- _What you will do_: Copy every line of the following data that includes the string "objects".

[3D scene scripts]
+ + +

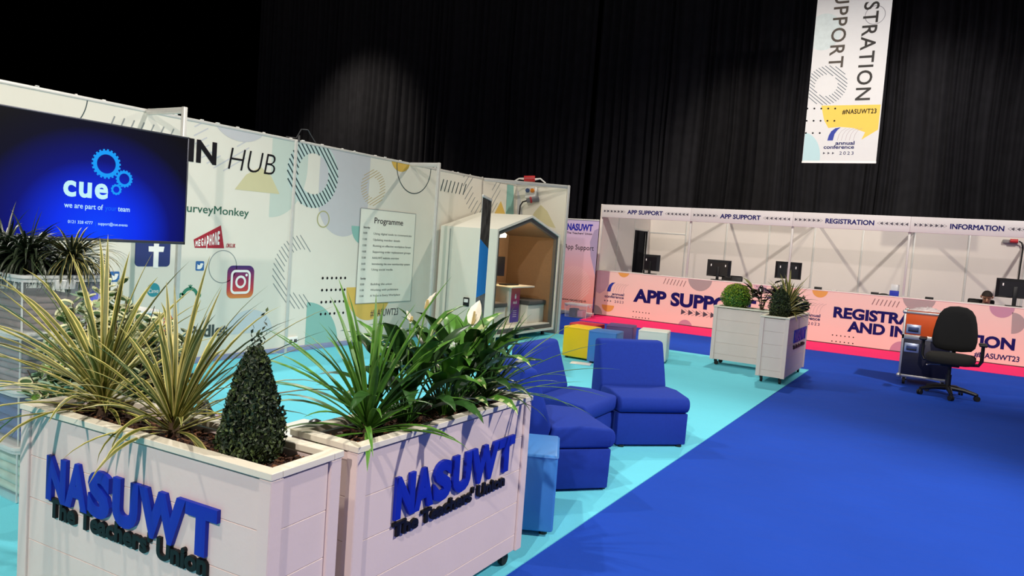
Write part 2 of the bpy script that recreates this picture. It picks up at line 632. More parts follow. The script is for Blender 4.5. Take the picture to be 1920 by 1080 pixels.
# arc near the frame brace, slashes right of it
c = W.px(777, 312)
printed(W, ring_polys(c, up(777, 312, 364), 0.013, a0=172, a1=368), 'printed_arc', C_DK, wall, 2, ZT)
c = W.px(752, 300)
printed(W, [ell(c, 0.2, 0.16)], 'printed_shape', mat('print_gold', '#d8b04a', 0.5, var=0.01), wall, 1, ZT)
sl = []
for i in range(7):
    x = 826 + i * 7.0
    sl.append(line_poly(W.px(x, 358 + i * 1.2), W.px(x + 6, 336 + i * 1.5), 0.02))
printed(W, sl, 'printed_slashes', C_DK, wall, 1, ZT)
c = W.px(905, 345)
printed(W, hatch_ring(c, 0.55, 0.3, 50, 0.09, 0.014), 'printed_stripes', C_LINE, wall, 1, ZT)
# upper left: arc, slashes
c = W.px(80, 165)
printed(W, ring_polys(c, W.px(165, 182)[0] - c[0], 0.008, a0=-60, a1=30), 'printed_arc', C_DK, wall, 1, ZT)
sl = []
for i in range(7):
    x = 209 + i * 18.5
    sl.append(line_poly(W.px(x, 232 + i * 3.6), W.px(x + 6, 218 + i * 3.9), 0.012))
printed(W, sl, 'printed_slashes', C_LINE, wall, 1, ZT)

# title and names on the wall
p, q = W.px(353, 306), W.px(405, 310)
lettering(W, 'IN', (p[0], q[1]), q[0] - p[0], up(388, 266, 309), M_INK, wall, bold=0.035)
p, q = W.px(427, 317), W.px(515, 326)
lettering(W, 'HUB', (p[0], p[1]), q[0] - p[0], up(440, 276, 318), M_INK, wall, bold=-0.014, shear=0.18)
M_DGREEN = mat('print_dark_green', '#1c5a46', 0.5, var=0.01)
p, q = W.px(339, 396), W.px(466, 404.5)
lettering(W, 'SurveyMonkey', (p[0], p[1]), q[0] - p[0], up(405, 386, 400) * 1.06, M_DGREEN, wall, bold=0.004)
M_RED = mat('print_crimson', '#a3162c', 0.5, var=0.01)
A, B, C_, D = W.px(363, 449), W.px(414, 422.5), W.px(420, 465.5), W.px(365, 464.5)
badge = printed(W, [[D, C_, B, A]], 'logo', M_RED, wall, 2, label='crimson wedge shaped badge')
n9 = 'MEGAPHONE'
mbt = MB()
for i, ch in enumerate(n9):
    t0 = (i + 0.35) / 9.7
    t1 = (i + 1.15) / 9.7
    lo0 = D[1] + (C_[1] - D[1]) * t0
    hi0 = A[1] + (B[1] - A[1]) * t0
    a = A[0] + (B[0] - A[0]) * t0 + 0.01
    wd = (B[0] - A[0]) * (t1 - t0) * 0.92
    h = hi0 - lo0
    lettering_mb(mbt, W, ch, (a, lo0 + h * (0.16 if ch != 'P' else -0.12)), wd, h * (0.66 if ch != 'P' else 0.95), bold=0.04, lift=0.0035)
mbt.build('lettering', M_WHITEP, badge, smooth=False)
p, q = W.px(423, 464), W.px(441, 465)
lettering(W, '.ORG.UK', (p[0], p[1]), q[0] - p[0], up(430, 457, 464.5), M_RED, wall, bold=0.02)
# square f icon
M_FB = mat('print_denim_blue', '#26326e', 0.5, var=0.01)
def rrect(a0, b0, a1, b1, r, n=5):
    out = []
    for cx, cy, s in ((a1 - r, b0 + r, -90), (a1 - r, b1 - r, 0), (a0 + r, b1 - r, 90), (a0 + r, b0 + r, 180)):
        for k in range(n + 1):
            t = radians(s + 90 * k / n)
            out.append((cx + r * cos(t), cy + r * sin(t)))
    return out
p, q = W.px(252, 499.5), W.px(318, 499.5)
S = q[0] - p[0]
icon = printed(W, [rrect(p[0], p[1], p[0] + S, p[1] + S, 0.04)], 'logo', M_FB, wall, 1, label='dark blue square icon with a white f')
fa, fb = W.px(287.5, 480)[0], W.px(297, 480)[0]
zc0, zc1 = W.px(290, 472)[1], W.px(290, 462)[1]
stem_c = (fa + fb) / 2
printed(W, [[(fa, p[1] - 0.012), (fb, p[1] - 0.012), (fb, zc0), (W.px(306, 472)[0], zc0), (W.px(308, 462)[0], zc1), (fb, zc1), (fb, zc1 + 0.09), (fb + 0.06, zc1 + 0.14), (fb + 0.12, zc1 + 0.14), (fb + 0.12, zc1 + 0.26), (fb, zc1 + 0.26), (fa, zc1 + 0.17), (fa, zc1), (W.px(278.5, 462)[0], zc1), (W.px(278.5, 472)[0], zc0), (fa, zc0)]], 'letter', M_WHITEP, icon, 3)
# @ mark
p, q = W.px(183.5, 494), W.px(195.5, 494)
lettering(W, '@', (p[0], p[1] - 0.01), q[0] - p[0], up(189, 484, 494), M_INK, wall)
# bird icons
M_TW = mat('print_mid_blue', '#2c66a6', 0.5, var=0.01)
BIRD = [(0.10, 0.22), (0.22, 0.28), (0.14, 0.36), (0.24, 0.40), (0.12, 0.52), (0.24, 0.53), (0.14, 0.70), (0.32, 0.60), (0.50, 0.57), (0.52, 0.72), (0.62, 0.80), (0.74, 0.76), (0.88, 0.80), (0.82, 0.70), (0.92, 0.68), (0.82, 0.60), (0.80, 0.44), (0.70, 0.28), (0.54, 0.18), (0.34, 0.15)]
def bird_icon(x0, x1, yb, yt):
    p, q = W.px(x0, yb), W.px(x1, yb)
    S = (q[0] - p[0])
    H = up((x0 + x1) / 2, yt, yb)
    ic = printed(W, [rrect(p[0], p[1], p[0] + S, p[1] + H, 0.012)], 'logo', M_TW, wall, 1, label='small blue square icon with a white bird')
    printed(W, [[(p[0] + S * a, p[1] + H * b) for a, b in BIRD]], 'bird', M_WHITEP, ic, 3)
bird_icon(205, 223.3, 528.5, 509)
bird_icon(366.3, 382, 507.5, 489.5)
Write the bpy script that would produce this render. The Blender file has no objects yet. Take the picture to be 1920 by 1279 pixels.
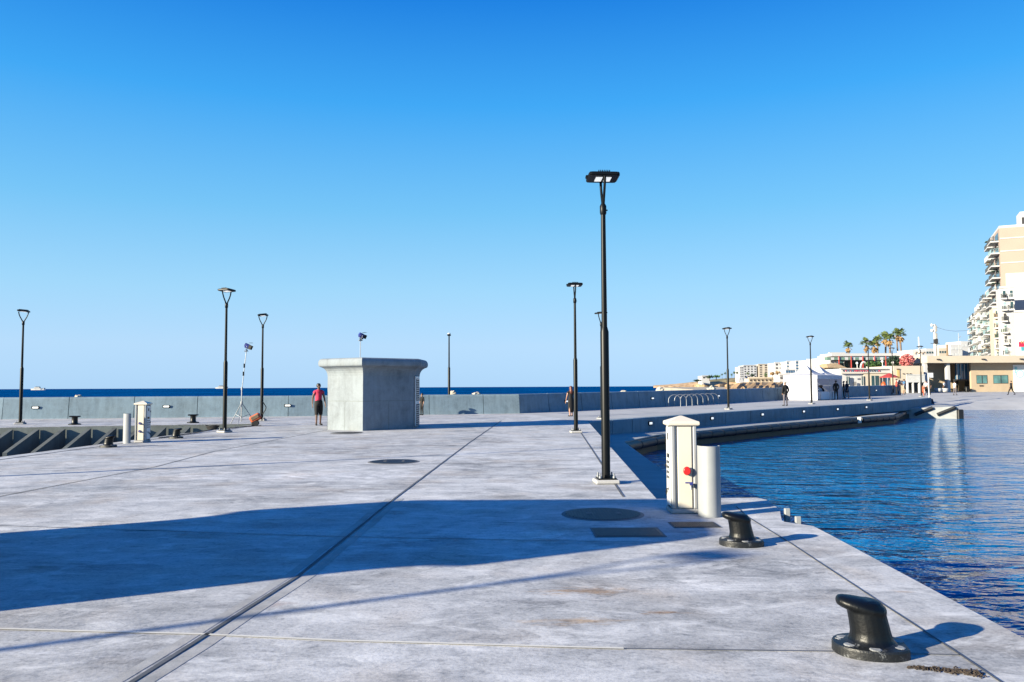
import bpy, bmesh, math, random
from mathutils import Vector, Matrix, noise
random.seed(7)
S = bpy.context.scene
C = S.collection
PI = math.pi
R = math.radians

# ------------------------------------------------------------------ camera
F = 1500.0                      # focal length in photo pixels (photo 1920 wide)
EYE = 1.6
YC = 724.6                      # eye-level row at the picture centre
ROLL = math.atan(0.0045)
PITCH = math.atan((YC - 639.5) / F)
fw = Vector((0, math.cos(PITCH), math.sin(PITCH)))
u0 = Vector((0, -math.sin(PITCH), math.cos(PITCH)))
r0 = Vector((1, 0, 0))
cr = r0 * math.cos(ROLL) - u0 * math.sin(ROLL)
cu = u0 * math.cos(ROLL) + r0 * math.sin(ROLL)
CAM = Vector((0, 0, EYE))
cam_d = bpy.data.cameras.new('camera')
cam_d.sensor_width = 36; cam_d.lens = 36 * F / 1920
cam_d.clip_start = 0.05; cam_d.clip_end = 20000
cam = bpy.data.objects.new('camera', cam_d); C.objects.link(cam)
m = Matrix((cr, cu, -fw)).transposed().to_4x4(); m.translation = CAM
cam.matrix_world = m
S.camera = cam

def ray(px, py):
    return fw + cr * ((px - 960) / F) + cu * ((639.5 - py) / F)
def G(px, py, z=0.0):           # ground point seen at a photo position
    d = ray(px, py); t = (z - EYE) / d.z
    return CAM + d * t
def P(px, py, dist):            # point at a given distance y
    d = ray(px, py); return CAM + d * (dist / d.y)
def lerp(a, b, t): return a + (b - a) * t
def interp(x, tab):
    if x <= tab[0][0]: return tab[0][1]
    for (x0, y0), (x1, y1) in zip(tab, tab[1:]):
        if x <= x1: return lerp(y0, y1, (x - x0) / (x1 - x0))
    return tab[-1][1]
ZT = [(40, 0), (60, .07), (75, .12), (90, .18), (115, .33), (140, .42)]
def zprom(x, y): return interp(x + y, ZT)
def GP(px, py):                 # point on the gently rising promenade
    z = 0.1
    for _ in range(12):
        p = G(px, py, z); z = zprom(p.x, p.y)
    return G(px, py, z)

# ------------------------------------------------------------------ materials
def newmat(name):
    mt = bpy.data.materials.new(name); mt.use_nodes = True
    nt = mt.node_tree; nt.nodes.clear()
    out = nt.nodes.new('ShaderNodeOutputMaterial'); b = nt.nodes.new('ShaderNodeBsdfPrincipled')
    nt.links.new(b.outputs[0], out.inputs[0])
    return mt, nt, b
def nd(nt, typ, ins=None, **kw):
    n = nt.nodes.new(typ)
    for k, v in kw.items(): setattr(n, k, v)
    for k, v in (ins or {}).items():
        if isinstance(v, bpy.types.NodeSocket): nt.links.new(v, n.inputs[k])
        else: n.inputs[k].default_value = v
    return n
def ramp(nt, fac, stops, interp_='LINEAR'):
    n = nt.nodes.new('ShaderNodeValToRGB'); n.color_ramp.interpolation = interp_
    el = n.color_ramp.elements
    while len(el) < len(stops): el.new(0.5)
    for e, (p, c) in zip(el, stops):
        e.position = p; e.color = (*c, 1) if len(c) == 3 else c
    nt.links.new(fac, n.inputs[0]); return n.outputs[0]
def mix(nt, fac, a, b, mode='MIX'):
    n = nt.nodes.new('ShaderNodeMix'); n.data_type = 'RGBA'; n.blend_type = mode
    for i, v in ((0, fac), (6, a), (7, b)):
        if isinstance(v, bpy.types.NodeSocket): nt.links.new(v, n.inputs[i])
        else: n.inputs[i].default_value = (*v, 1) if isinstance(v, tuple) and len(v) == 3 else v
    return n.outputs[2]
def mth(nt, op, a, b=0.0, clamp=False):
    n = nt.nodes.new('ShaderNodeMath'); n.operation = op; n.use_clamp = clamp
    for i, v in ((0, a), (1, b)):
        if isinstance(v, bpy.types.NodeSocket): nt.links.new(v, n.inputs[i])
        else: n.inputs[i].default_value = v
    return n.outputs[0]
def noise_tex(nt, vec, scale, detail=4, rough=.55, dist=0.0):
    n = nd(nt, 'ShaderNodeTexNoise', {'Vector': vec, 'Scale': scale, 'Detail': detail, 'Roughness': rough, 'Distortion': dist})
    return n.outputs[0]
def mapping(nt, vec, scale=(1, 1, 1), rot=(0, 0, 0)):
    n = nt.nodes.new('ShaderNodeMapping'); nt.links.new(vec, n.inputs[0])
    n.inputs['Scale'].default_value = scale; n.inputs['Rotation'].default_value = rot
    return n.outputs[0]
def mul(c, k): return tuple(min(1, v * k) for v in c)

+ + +

- _The reply_:
Write the bpy script that would produce this render. The Blender file has no objects yet. Take the picture to be 1920 by 1279 pixels.
cam = bpy.data.objects.new('camera', cam_d); C.objects.link(cam)